▸ What you need to do
What follows is a listing; restate every line of it word for word.
◆ ◆ ◆
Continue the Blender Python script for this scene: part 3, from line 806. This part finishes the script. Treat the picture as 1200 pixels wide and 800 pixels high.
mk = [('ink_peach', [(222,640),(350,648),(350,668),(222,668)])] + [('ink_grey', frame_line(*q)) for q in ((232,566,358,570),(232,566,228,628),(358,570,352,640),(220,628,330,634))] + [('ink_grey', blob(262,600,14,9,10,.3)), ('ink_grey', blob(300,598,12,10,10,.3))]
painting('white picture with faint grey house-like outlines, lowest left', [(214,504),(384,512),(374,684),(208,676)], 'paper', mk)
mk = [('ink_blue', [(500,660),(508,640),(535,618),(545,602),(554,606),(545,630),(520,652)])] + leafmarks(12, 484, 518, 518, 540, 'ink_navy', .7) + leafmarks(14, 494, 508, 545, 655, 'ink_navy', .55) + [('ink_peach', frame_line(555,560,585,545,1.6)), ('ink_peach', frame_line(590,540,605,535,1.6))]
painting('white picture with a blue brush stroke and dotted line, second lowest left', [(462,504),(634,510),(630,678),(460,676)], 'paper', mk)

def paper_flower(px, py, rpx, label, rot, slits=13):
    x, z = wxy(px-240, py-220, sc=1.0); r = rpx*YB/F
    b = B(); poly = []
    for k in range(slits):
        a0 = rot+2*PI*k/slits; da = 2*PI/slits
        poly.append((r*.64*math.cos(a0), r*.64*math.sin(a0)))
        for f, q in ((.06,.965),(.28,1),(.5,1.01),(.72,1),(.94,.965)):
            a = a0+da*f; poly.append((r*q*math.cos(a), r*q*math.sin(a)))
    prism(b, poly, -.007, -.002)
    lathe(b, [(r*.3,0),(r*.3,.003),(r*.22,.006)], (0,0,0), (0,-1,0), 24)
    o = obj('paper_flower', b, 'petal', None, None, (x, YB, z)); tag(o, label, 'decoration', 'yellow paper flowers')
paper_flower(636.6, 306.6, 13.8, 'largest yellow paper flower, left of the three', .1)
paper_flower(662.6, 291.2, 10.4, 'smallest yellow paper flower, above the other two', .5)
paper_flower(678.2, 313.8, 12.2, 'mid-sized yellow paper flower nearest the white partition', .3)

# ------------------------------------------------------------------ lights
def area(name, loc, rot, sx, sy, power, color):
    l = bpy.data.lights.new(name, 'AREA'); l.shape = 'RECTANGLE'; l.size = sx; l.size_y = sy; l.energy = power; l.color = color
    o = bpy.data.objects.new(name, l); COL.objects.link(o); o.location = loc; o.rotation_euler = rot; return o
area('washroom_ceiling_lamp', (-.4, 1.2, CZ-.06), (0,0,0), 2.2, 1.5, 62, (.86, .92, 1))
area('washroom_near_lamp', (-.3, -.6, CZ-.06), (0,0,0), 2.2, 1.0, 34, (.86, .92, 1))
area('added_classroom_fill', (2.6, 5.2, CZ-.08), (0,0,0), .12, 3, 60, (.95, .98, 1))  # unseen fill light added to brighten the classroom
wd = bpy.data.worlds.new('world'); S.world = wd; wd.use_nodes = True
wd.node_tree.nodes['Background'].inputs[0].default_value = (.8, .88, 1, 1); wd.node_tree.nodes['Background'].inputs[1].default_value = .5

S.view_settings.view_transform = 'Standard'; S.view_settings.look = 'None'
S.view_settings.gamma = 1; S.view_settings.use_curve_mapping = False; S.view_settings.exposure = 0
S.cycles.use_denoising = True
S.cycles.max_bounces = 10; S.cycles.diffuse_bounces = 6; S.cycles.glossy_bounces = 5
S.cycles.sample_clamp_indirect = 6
◆ ◆ ◆
▸ Output of the exercise
Continue the Blender Python script for this scene: part 3, from line 806. This part finishes the script. Treat the picture as 1200 pixels wide and 800 pixels high.
mk = [('ink_peach', [(222,640),(350,648),(350,668),(222,668)])] + [('ink_grey', frame_line(*q)) for q in ((232,566,358,570),(232,566,228,628),(358,570,352,640),(220,628,330,634))] + [('ink_grey', blob(262,600,14,9,10,.3)), ('ink_grey', blob(300,598,12,10,10,.3))]
painting('white picture with faint grey house-like outlines, lowest left', [(214,504),(384,512),(374,684),(208,676)], 'paper', mk)
mk = [('ink_blue', [(500,660),(508,640),(535,618),(545,602),(554,606),(545,630),(520,652)])] + leafmarks(12, 484, 518, 518, 540, 'ink_navy', .7) + leafmarks(14, 494, 508, 545, 655, 'ink_navy', .55) + [('ink_peach', frame_line(555,560,585,545,1.6)), ('ink_peach', frame_line(590,540,605,535,1.6))]
painting('white picture with a blue brush stroke and dotted line, second lowest left', [(462,504),(634,510),(630,678),(460,676)], 'paper', mk)

def paper_flower(px, py, rpx, label, rot, slits=13):
    x, z = wxy(px-240, py-220, sc=1.0); r = rpx*YB/F
    b = B(); poly = []
    for k in range(slits):
        a0 = rot+2*PI*k/slits; da = 2*PI/slits
        poly.append((r*.64*math.cos(a0), r*.64*math.sin(a0)))
        for f, q in ((.06,.965),(.28,1),(.5,1.01),(.72,1),(.94,.965)):
            a = a0+da*f; poly.append((r*q*math.cos(a), r*q*math.sin(a)))
    prism(b, poly, -.007, -.002)
    lathe(b, [(r*.3,0),(r*.3,.003),(r*.22,.006)], (0,0,0), (0,-1,0), 24)
    o = obj('paper_flower', b, 'petal', None, None, (x, YB, z)); tag(o, label, 'decoration', 'yellow paper flowers')
paper_flower(636.6, 306.6, 13.8, 'largest yellow paper flower, left of the three', .1)
paper_flower(662.6, 291.2, 10.4, 'smallest yellow paper flower, above the other two', .5)
paper_flower(678.2, 313.8, 12.2, 'mid-sized yellow paper flower nearest the white partition', .3)

# ------------------------------------------------------------------ lights
def area(name, loc, rot, sx, sy, power, color):
    l = bpy.data.lights.new(name, 'AREA'); l.shape = 'RECTANGLE'; l.size = sx; l.size_y = sy; l.energy = power; l.color = color
    o = bpy.data.objects.new(name, l); COL.objects.link(o); o.location = loc; o.rotation_euler = rot; return o
area('washroom_ceiling_lamp', (-.4, 1.2, CZ-.06), (0,0,0), 2.2, 1.5, 62, (.86, .92, 1))
area('washroom_near_lamp', (-.3, -.6, CZ-.06), (0,0,0), 2.2, 1.0, 34, (.86, .92, 1))
area('added_classroom_fill', (2.6, 5.2, CZ-.08), (0,0,0), .12, 3, 60, (.95, .98, 1))  # unseen fill light added to brighten the classroom
wd = bpy.data.worlds.new('world'); S.world = wd; wd.use_nodes = True
wd.node_tree.nodes['Background'].inputs[0].default_value = (.8, .88, 1, 1); wd.node_tree.nodes['Background'].inputs[1].default_value = .5

S.view_settings.view_transform = 'Standard'; S.view_settings.look = 'None'
S.view_settings.gamma = 1; S.view_settings.use_curve_mapping = False; S.view_settings.exposure = 0
S.cycles.use_denoising = True
S.cycles.max_bounces = 10; S.cycles.diffuse_bounces = 6; S.cycles.glossy_bounces = 5
S.cycles.sample_clamp_indirect = 6